The bank's latest General Disclosure Statement (GDS) reveals the sale took place on February 15 with HSBC saying the sale price reflected "the fair value of those specific loans and advances." Asked by interest.co.nz for further detail, including who the buyer was and what properties the loans related to, an HSBC spokeswoman declined to comment, saying the terms of the sale were confidential.
Meanwhile, HSBC's GDS also reveals the bank, which is technically the New Zealand operations of the Hong Kong-based Hongkong and Shanghai Banking Corporation Limited, recorded NZ$15.8 million worth of its annual NZ$17.6 million provisions for loan impairment in the December quarter. The December quarter figure was, however, down NZ$7.5 million, or 32%, from NZ$23.3 million in the same quarter of 2011 when the bank blamed "a small number of exposures within our commercial portfolio."
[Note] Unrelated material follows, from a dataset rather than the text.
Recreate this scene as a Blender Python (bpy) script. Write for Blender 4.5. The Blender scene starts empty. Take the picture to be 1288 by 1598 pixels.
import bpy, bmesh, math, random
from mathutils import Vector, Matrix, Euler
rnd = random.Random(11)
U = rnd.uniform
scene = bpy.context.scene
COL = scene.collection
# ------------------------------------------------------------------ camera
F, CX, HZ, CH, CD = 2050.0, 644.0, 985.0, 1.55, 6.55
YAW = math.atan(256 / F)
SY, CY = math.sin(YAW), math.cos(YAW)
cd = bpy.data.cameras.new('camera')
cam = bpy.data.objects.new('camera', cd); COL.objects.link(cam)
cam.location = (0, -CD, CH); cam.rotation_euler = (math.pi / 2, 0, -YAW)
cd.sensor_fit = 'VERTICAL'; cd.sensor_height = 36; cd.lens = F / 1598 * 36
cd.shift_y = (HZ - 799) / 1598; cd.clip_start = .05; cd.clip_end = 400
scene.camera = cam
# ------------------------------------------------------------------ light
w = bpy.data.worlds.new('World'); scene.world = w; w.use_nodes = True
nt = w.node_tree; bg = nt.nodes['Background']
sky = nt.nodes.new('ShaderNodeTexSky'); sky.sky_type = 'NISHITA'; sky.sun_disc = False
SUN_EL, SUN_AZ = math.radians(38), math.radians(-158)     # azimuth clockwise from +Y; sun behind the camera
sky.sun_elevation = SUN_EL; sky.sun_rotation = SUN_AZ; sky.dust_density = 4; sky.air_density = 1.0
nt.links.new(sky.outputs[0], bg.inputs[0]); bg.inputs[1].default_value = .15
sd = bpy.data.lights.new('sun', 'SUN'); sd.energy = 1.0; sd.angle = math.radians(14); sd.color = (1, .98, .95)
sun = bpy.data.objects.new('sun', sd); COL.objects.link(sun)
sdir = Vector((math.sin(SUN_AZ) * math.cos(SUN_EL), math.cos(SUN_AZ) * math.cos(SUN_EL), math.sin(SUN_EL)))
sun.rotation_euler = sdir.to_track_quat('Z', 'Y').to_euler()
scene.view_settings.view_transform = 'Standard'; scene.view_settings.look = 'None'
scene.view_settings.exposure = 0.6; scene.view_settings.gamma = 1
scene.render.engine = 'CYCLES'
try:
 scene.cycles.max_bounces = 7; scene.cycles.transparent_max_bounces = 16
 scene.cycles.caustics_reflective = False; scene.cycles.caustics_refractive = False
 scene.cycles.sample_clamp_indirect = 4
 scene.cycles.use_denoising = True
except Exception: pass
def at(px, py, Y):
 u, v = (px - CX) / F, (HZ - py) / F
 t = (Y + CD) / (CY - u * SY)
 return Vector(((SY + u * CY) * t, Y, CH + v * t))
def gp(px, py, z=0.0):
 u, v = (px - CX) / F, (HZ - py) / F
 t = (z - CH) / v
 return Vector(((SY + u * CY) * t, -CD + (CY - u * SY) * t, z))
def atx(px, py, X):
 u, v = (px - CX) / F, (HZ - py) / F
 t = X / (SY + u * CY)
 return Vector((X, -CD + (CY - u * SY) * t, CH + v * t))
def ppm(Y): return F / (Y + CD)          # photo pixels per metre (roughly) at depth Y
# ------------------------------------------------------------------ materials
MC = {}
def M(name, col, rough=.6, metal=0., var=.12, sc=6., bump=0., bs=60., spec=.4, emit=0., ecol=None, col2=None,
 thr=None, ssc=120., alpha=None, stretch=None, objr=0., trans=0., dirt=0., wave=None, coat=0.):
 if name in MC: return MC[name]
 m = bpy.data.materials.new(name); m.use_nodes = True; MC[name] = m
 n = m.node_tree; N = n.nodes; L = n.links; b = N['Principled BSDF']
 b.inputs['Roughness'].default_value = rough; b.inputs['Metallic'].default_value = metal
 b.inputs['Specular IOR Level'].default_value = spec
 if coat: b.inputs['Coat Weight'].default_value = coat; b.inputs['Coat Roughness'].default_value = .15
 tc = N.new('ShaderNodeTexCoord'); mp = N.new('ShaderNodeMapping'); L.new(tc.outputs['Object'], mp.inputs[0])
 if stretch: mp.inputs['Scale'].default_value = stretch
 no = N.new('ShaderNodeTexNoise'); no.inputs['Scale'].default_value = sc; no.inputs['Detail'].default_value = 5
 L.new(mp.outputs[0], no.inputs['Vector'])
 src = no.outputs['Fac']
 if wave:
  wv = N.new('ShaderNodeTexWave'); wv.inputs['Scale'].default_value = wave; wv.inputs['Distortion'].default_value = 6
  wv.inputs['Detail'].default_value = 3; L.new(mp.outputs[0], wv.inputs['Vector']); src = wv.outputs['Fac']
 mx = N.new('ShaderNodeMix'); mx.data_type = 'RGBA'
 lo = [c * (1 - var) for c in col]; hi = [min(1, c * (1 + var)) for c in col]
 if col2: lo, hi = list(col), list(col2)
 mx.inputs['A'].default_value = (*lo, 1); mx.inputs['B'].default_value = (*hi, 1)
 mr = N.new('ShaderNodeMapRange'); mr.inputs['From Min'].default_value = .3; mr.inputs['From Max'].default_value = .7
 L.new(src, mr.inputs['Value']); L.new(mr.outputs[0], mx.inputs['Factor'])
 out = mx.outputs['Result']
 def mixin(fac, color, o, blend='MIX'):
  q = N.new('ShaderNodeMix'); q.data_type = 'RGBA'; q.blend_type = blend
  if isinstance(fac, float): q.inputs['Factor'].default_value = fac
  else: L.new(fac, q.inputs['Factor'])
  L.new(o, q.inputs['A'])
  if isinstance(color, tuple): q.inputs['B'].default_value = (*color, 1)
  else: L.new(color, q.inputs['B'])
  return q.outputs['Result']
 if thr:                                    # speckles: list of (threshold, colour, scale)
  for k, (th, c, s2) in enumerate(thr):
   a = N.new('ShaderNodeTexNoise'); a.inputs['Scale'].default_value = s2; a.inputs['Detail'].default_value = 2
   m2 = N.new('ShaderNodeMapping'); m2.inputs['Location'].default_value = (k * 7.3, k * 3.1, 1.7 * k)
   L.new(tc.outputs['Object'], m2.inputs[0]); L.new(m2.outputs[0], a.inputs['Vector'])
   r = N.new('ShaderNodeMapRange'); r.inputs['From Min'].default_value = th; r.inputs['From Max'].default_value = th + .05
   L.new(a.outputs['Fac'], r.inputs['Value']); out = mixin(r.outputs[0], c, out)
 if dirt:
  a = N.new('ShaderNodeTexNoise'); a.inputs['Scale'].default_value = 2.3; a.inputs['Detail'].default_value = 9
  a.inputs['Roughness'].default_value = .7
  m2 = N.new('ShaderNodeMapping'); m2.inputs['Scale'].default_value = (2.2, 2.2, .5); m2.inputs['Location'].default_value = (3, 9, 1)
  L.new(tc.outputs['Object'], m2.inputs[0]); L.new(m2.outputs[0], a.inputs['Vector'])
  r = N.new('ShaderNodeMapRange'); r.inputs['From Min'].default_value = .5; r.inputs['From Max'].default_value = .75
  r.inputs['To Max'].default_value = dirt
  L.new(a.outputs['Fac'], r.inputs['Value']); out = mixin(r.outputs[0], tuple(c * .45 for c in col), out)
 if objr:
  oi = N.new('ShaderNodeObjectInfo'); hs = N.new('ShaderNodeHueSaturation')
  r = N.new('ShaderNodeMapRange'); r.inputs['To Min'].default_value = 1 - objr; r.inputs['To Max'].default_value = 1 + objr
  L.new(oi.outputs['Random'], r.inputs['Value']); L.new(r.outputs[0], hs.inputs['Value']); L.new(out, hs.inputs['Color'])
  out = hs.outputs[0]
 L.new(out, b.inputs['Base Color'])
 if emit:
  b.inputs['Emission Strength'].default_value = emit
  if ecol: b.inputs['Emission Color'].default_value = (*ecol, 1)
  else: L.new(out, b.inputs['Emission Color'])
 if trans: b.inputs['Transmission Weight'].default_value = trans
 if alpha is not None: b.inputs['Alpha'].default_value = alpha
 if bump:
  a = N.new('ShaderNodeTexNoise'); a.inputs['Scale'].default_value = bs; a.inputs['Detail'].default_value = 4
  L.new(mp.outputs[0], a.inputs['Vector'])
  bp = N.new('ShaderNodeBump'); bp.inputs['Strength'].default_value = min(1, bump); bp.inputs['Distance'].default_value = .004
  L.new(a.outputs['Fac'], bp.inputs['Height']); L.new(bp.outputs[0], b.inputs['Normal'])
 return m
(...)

HSBC recorded a NZ$1.1 million audited profit after tax for the three months to December 31, an improvement from a NZ$3.6 million loss in the same period of 2011. For the 2012 calendar year, the bank's profit after tax rose NZ$1.2 million, or 3%, to NZ$40.599 million.
December quarter net income was up NZ$2 million, or 10%, to NZ$21.7 million. However, overall operating income fell NZ$3.1 million, or 9%, to NZ$32.3 million. Operating expenses fell NZ$2.2 million, or 13%, to NZ$14.8 million.
The GDS shows HSBC's residential mortgage book of on-balance sheet loans, fell NZ$20.1 million to NZ$895.1 million in the December quarter. The bank's total loans rose NZ$91.6 million to NZ$3.313 billion. Total assets increased NZ$114.8 million to NZ$5.045 billion, and total liabilities rose NZ$113.6 million to NZ$5.030 billion.
Problematic commercial loans HSBC has made that have hit the headlines in the past include one to furniture maker Criterion Group and another to Hanover Finance's Matarangi Beach Estates Ltd. HSBC was owed NZ$8.6 million when it tipped Criterion into receivership in January last year. The latest report from receiver KordaMentha, dated March 28, 2013, says HSBC is still owed NZ$5.5 million and faces a shortfall.
And the latest receiver's report on Matarangi Beach Estates, dated December 19, 2012, says HSBC is still owed NZ$5.9 million. Matarangi Beach Estates was tipped into receivership in November 2010 after HSBC cancelled the company's term loan facility, which then stood at NZ$19.08 million. Matarangi Beach Estates was the parent company behind a Coromandel coastal development.